Input:
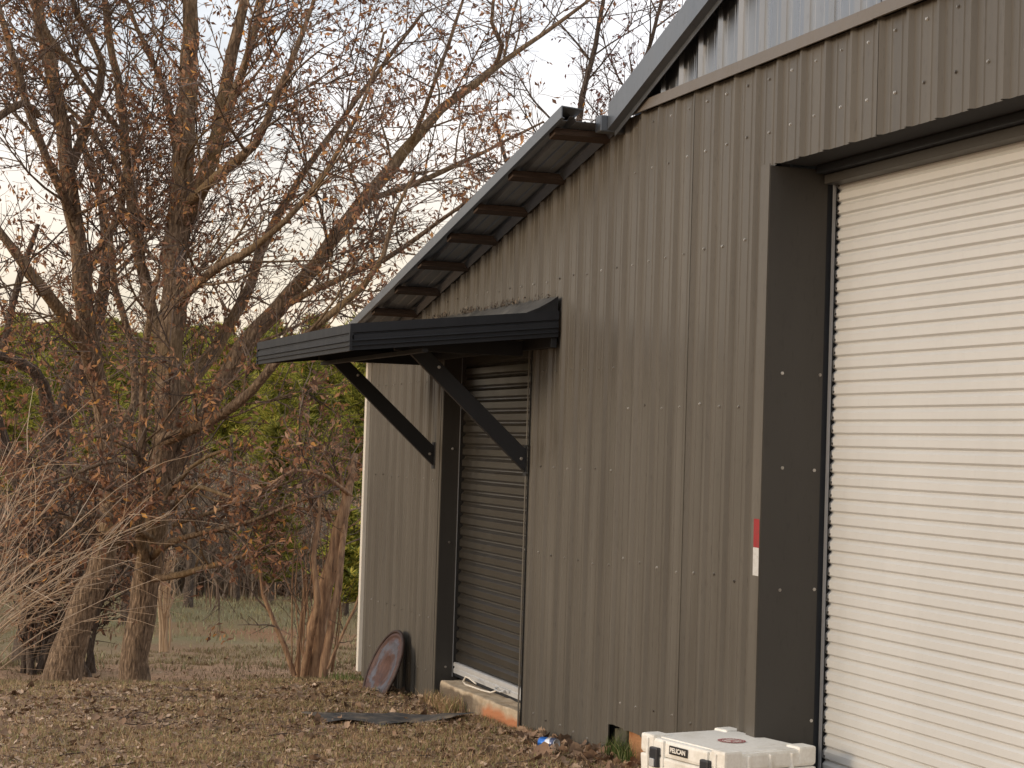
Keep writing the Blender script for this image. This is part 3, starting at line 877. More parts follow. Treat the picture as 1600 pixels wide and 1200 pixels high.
M_letter = Mat('white_print', 0.5).color((0.78, 0.75, 0.68)).m
M_crim = Mat('crimson_print', 0.5).color((0.33, 0.045, 0.06)).m
obox(MB(), 0.215, 0.345, -.0105, -.004, CZ1 - .062, CZ1 - .024).build('label_plate', M_label, case, bevel=0.002)


def text_mesh(name, body, size, M4, mat, parent, shear=0.0, bold=0.0, ext=0.0006):
    cu_ = bpy.data.curves.new(name, 'FONT')
    cu_.body = body; cu_.size = size; cu_.align_x = 'CENTER'; cu_.align_y = 'CENTER'; cu_.extrude = ext; cu_.shear = shear; cu_.offset = bold
    t = bpy.data.objects.new('tmp', cu_)
    COL.objects.link(t)
    me = bpy.data.meshes.new_from_object(t.evaluated_get(bpy.context.evaluated_depsgraph_get()))
    bpy.data.objects.remove(t)
    me.transform(M4); me.materials.clear(); me.materials.append(mat); me.name = name
    return attach(link(bpy.data.objects.new(name, me)), parent)


Mf = Matrix.Translation(cp(0.28, -.0115, CZ1 - .043)) @ Matrix((( cu.x, 0, -cv.x, 0), (cu.y, 0, -cv.y, 0), (0, 1, 0, 0), (0, 0, 0, 1)))
text_mesh('label_lettering', 'PELICAN', 0.029, Mf, M_letter, case, 0, 0.0009)
ec = cp(0.33, 0.25, CZ1 - .0015)
def disc(name, r0, r1, z, mat):
    mb = MB(); n = 40
    vs_ = [ec + Vector((r * math.cos(2 * math.pi * k / n), r * math.sin(2 * math.pi * k / n), z)) for r in (r0, r1) for k in range(n)]
    fs = [(k, (k + 1) % n, n + (k + 1) % n, n + k) for k in range(n)]
    if r0 < 1e-3: vs_ = [v for v in vs_[n:]] ; fs = [tuple(range(n))]
    return mb.add(vs_, fs).build(name, mat, case)
disc('emblem', 0.0, 0.066, 0.0008, M_letter)
disc('emblem_ring', 0.044, 0.063, 0.0016, M_crim)
disc('emblem_ring', 0.036, 0.0385, 0.0016, M_crim)
Mt = Matrix.Translation(ec + Vector((0, 0, 0.0018))) @ Matrix((( cu.x, cv.x, 0, 0), (cu.y, cv.y, 0, 0), (0, 0, 1, 0), (0, 0, 0, 1)))
text_mesh('emblem_letter', 'A', 0.062, Mt, M_crim, case, 0.35, 0.0006, 0.0004)
dots = MB()
for k in range(22):                                   # small white marks round the ring, as on the photograph
    a_ = 2 * math.pi * k / 22
    c = ec + Vector((0.0535 * math.cos(a_), 0.0535 * math.sin(a_), 0.0022))
    dots.add([c + Vector((math.cos(a_ + q) * .004, math.sin(a_ + q) * .004, 0)) for q in (0, 1.57, 3.14, 4.71)], [(0, 1, 2, 3)])
dots.build('emblem_lettering', M_letter, case)

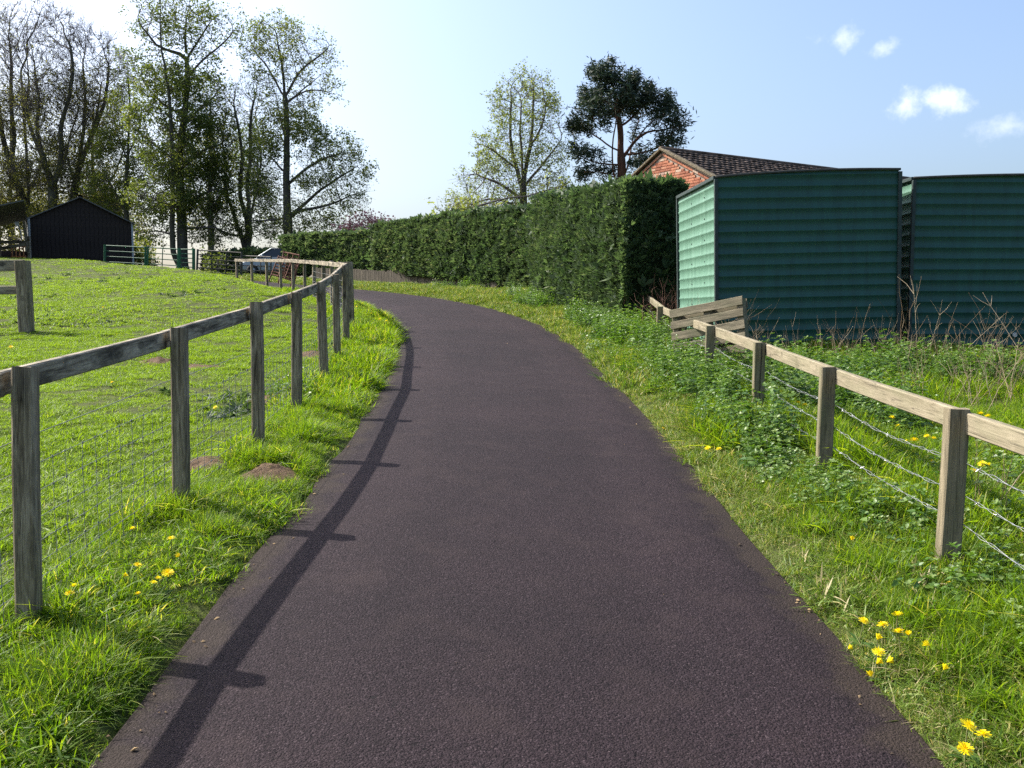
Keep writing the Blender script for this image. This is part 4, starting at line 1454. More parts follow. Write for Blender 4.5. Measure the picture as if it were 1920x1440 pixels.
        tint = np.clip(tint_mu + .16 * vnoise(c[:, 0], c[:, 2], .45, rg_seed + 2) + rg.normal(0, .17, len(idx)), 0, 1)
        f = ob('crown', mesh_np('crown', VV, np.arange(len(VV)).reshape(-1, 4), [mats[2]], False, {'tint': np.repeat(tint, 4)}), root)
        f['kind'] = 'stuff'
    return root, n, m_


def barkmat(name, a, b, c_):
    m, t, p = material(name)
    tcx = N(t, 'ShaderNodeTexCoord')
    v = mapping(t, tcx.outputs['Object'], (1, 1, .3))
    n_ = noise(t, 6, 6, .65, v)
    r = ramp(t, [(.3, a), (.55, b), (.8, c_)], n_.outputs['Fac'])
    t.links.new(r.outputs[0], p.inputs['Base Color']); p.inputs['Roughness'].default_value = .95; p.inputs['Specular IOR Level'].default_value = .1
    bump(t, p, n_.outputs['Fac'], .7, .04)
    return m


M_bark = barkmat('sycamore_bark', (.055, .052, .040), (.10, .095, .075), (.16, .15, .12))
M_twig = barkmat('brown_twigs', (.085, .072, .066), (.13, .112, .103), (.18, .16, .15))
M_pinebark = barkmat('pine_bark', (.06, .03, .02), (.12, .06, .04), (.2, .10, .06))
M_lf_dark = leafmat('sycamore_leaf', [(0, (.050, .080, .026)), (.45, (.092, .130, .038)), (.75, (.15, .18, .055)), (1, (.23, .24, .085))], .5, (1.45, 1.4, .6))
M_lf_olive = leafmat('young_olive_leaf', [(0, (.065, .08, .026)), (.5, (.125, .135, .042)), (.8, (.19, .19, .065)), (1, (.24, .22, .09))], .5, (1.4, 1.35, .6))
M_lf_yel = leafmat('yellow_green_leaf', [(0, (.06, .09, .018)), (.5, (.13, .165, .03)), (1, (.23, .24, .055))], .45, (1.3, 1.3, .5))
M_lf_pale = leafmat('fresh_lime_leaf', [(0, (.13, .17, .05)), (.5, (.22, .265, .085)), (1, (.33, .35, .14))], .45, (1.25, 1.25, .6))
M_needle = leafmat('pine_needles', [(0, (.014, .026, .022)), (.5, (.030, .050, .036)), (.85, (.055, .08, .048)), (1, (.09, .10, .06))], .15, (1.1, 1.2, .7))
M_pink = leafmat('pink_blossom', [(0, (.16, .05, .05)), (.35, (.36, .13, .16)), (.7, (.52, .24, .28)), (1, (.30, .20, .12))], .4, (1.1, 1, 1))

TG = 'tall trees behind the field gates'
# tall right-hand tree of the row
grow_tree('sycamore_tree', 'tallest slim tree right of the row with a long low right limb', 58,
          [[(541, 500), (541, 440), (538, 385), (537, 330), (538, 280), (537, 230), (535, 190), (532, 150), (527, 105), (519, 75)],
           [(540, 412), (560, 392), (585, 368), (620, 342), (662, 318)], [(539, 350), (575, 315), (615, 292), (655, 285)],
           [(537, 182), (558, 135), (590, 112), (622, 84)], [(538, 195), (562, 170), (590, 153)], [(560, 172), (605, 166), (632, 182)],
           [(532, 185), (515, 148), (495, 116), (473, 92)], [(535, 262), (523, 215), (515, 165)], [(539, 408), (510, 412), (472, 416)], [(538, 330), (512, 300), (500, 275)], [(556, 396), (600, 390), (650, 372)]],
          [(515, 70, 52, 34, 1, .75), (485, 105, 30, 26, 1, .7), (550, 105, 45, 34, 1, .7), (600, 100, 30, 30, 1, .65), (566, 146, 40, 26, 1, .7), (610, 165, 26, 20, 1, .8), (500, 160, 32, 34, .8, .7),
           (570, 195, 36, 24, 1, .9), (540, 235, 52, 40, 1.1, 1), (586, 258, 30, 20, 1, 1), (615, 290, 56, 34, 1.2, 1), (660, 320, 34, 36, 1.1, .95), (600, 335, 60, 30, 1, .9), (500, 300, 38, 46, 1, 1.0), (560, 395, 70, 38, .8, .6), (640, 375, 48, 22, 1.2, 1), (675, 365, 18, 22, 1, .9), (485, 375, 34, 34, .8, .7), (610, 418, 45, 16, 1, .8), (540, 440, 70, 22, .6, .4)],
          (M_bark, M_twig, M_lf_dark), 31, .30, n_att=6500, leaf_n=11, leaf_s=.125, group=TG)
# V-trunk tree
grow_tree('sycamore_tree', 'dark tree with a forked leaning trunk behind the silver car', 62,
          [[(463, 505), (461, 475), (452, 440), (440, 408), (428, 375), (420, 345), (424, 305), (415, 260)], [(462, 470), (468, 430), (471, 400), (480, 355), (490, 305), (486, 250)],
           [(469, 425), (452, 385), (448, 340), (456, 300), (450, 255), (440, 205)], [(470, 400), (462, 350), (470, 300), (468, 240), (475, 190)], [(455, 445), (430, 440), (400, 425)]],
          [(440, 190, 42, 46, 1.1, .05), (480, 175, 38, 46, 1.1, .1), (452, 262, 44, 46, 1, .75), (430, 325, 38, 38, 1, .9), (484, 345, 38, 40, 1, .9), (398, 405, 36, 26, 1, 1), (510, 425, 36, 22, .8, .7), (420, 270, 30, 40, .8, .6), (470, 420, 50, 30, .6, .5), (400, 445, 30, 14, .8, .8)],
          (M_bark, M_twig, M_lf_dark), 32, .32, n_att=4400, leaf_n=11, leaf_s=.125, group=TG)
# big double-trunk tree
grow_tree('sycamore_tree', 'massive leafy double-trunked tree between the barn and forked tree', 60,
          [[(343, 520), (342, 470), (341, 420), (338, 360), (335, 300), (343, 240), (350, 180), (352, 130), (346, 75), (350, 30)],
           [(338, 505), (322, 470), (323, 420), (325, 340), (322, 260), (318, 190), (312, 140), (303, 95), (300, 45)],
           [(351, 145), (380, 112), (408, 90), (440, 58)], [(350, 110), (372, 75), (395, 40)], [(308, 105), (283, 72), (257, 40)], [(320, 210), (290, 180), (265, 150)], [(345, 240), (375, 200), (405, 180)],
           [(324, 300), (290, 270), (262, 250)], [(337, 320), (380, 280), (420, 270)], [(324, 390), (285, 370), (255, 350)], [(340, 390), (385, 360), (425, 350)], [(341, 430), (380, 425), (425, 430)], [(323, 440), (290, 430), (262, 440)]],
          [(295, 45, 52, 50, .9, .75), (355, 35, 48, 44, .9, .75), (408, 48, 40, 32, 1, 1), (435, 62, 22, 16, 1, 1.2), (385, 92, 40, 28, 1, .8), (275, 115, 36, 34, .8, .8),
           (330, 165, 70, 40, 1.2, 1.2), (395, 178, 34, 36, 1.2, 1.2), (295, 235, 55, 46, 1.2, 1.2), (385, 235, 52, 46, 1.3, 1.35), (340, 300, 70, 46, 1.3, 1.4), (405, 300, 40, 38, 1.3, 1.4), (315, 370, 70, 42, 1.2, 1.3), (395, 372, 52, 42, 1.3, 1.4), (295, 432, 50, 26, 1, 1), (390, 432, 56, 30, 1.2, 1.2), (430, 450, 26, 12, 1, 1)],
          (M_bark, M_twig, M_lf_dark), 33, .38, n_att=7000, leaf_n=10.5, leaf_s=.14, group=TG, tint_mu=.42)
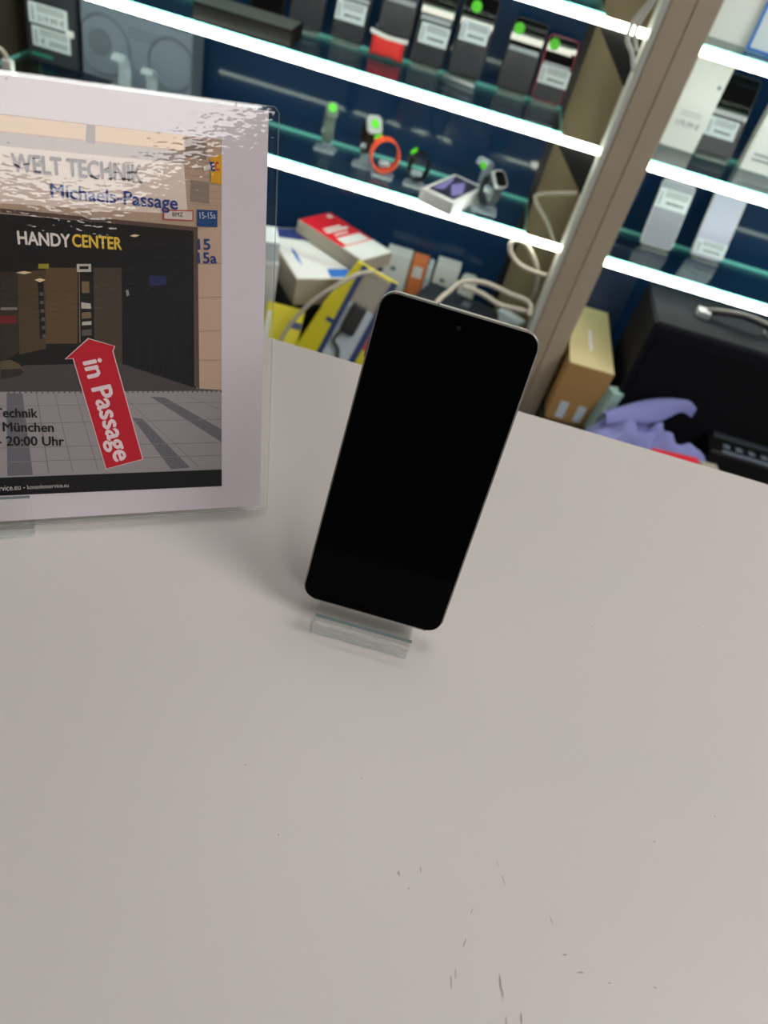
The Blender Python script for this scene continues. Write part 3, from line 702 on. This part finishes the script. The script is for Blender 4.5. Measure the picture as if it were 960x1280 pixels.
# ================================================================== PILE UNDER THE SHELVES
ZB = -.66
def ebox(name, label, cat, org, u, v, w, l, h, m, part='carton_body', bev=.0015, group=None):
    """box whose top face starts at org and runs w along u, l along v; it hangs h below"""
    f = frame(org, u, v)
    t = thing(name, label, cat, mtx=f @ Matrix.Translation((0, 0, -h)), group=group)
    bm = NB(); box(bm, 0, w, 0, l, 0, h, bev); obj(part, bm, m, t)
    return t
# black carton under the blue and white box
t = ebox('carton', 'black carton under the blue and white box', 'box', (-.305, 1.535, -.5545), (.83, .56, 0), (-.5, .86, 0), .125, .22, .1045, M['black'])
# blue and white box
t = ebox('carton', 'white carton with blue print under the red phone box', 'box', (-.290, 1.525, -.488), (.83, .56, 0), (-.5, .86, 0), .150, .245, .065, M['greyb'])
bm = NB(); flat(bm, [(.003, .003), (.147, .003), (.147, .242), (.003, .242)], .0653); obj('lid_print', bm, M['white'], t)
bm = NB(); flat(bm, [(.004, .20), (.146, .165), (.146, .24), (.004, .24)], .0656); obj('blue_corner', bm, M['dblue'], t)
bm = NB(); flat(bm, [(.085, .008), (.144, .008), (.144, .045), (.09, .045)], .0656); flat(bm, [(.03, .09), (.036, .06), (.04, .13), (.036, .15)], .0656); obj('blue_print', bm, M['blue'], t)
# red and white phone box
rc = [(-.350, 1.742, -.45), (-.164, 1.624, -.45), (-.308, 1.853, -.45)]
u = Vector(rc[1])-Vector(rc[0]); v = Vector(rc[2])-Vector(rc[0])
t = ebox('phone_carton', 'red and white phone box on top of the pile', 'box', rc[0], u, v, .218, .110, .034, M['greyb'])
bm = NB(); flat(bm, [(.002, .002), (.150, .002), (.150, .108), (.002, .108)], .0343); obj('red_print', bm, M['red'], t)
bm = NB(); flat(bm, [(.150, .002), (.216, .002), (.216, .108), (.150, .108)], .0343)
flat(bm, [(.112, .02), (.146, .02), (.146, .100), (.112, .100)], .0346)
for a, b, c, d in ((.062, .070, .022, .080), (.074, .084, .018, .092), (.094, .101, .03, .075)): flat(bm, [(a, c), (b, c), (b, d), (a, d)], .0346)
disc(bm, .018, .09, .008, .0344, .0346, 16); obj('white_print', bm, M['white'], t)
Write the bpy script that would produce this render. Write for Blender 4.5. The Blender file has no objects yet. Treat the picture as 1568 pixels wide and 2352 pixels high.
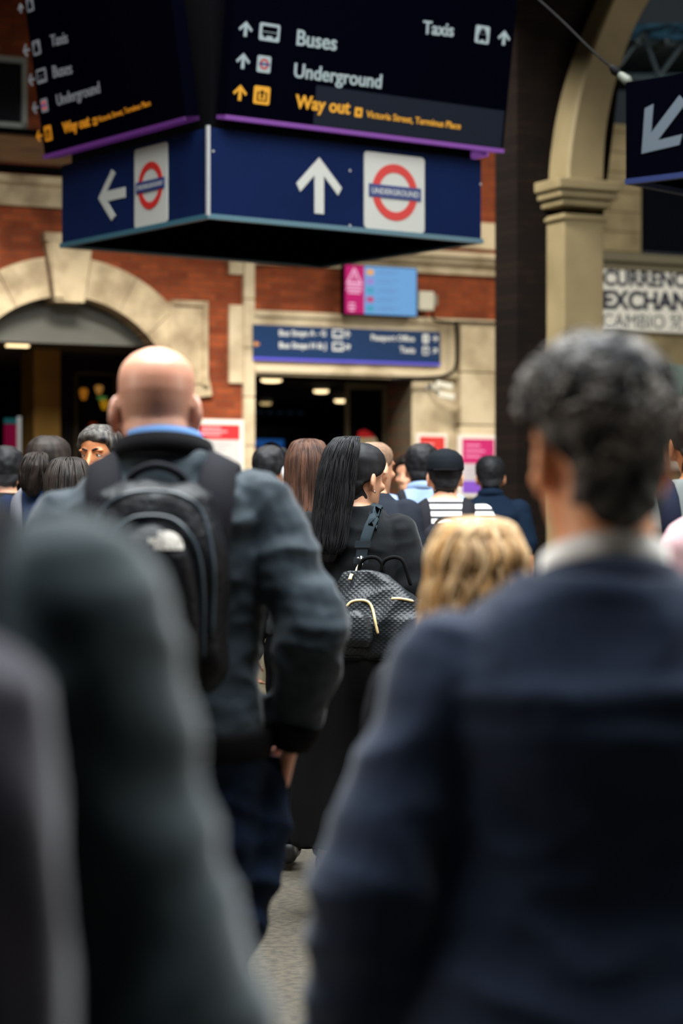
import bpy, bmesh, math, random
import numpy as np
from mathutils import Vector, Matrix, noise
from mathutils.bvhtree import BVHTree

R = math.radians
SC = bpy.context.scene
COL = SC.collection

# ---------------------------------------------------------------- camera
FPX, CX, CY, EYE = 5100.0, 784.0, 1176.0, 1.46      # focal length in pixels of the 1568x2352 frame, eye height
cam_d = bpy.data.cameras.new('camera')
cam_d.sensor_fit = 'HORIZONTAL'
cam_d.sensor_width = 24.0
cam_d.lens = FPX / 1568.0 * 24.0
cam_d.clip_start = 0.05
cam_d.clip_end = 300
cam_d.dof.use_dof = True
cam_d.dof.focus_distance = 7.8
cam_d.dof.aperture_fstop = 2.7
cam = bpy.data.objects.new('camera', cam_d)
COL.objects.link(cam)
cam.location = (0, 0, EYE)
cam.rotation_euler = (R(90), 0, 0)
SC.camera = cam

# ---------------------------------------------------------------- light
world = bpy.data.worlds.new('World')
SC.world = world
world.use_nodes = True
bg = world.node_tree.nodes['Background']
bg.inputs[0].default_value = (0.75, 0.9, 1.0, 1)
bg.inputs[1].default_value = 0.024

def area(name, loc, rot, sx, sy, power, color):
    l = bpy.data.lights.new(name, 'AREA')
    l.shape = 'RECTANGLE'; l.size = sx; l.size_y = sy
    l.energy = power; l.color = color
    o = bpy.data.objects.new(name, l)
    COL.objects.link(o)
    o.location = loc; o.rotation_euler = rot
    return o

# daylight through the glazed roof over the concourse, and through the open end behind and to the right, plus added fill lights
area('skylight', (.6, 6.4, 9.0), (0, 0, 0), 8.0, 9.2, 4700, (0.93, 0.98, 1.0))
area('wall_fill', (-1.4, 15.6, 10.5), (R(52), 0, R(-8)), 6.5, 1.8, 4300, (1.0, 0.965, 0.91))  # added light above the crowd to brighten the brick wall
area('right_wall_fill', (5.5, 23.5, 6.8), (R(35), 0, 0), 4.0, 3.0, 420, (1.0, 0.95, 0.84))  # added to brighten the wall beyond the arcade
area('concourse_daylight', (16.0, 7.5, 4.5), (R(80), 0, R(62)), 9.0, 5.0, 900, (1.0, 0.93, 0.82))
area('left_fill', (-10.0, 2.5, 4.0), (R(88), 0, R(-90)), 5.0, 3.5, 430, (1.0, 0.88, 0.76))  # added fill from the left for the suited man's skin and sleeve

vs = SC.view_settings
vs.view_transform = 'Standard'
vs.look = 'None'
vs.exposure = 0.0
vs.gamma = 1.0
vs.use_curve_mapping = False

# ---------------------------------------------------------------- helpers: materials
def lin(c):
    return tuple(((v / 255.0) / 12.92 if v / 255.0 <= 0.04045 else ((v / 255.0 + 0.055) / 1.055) ** 2.4) for v in c)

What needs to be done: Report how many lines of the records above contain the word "follow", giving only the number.

Expected output: 2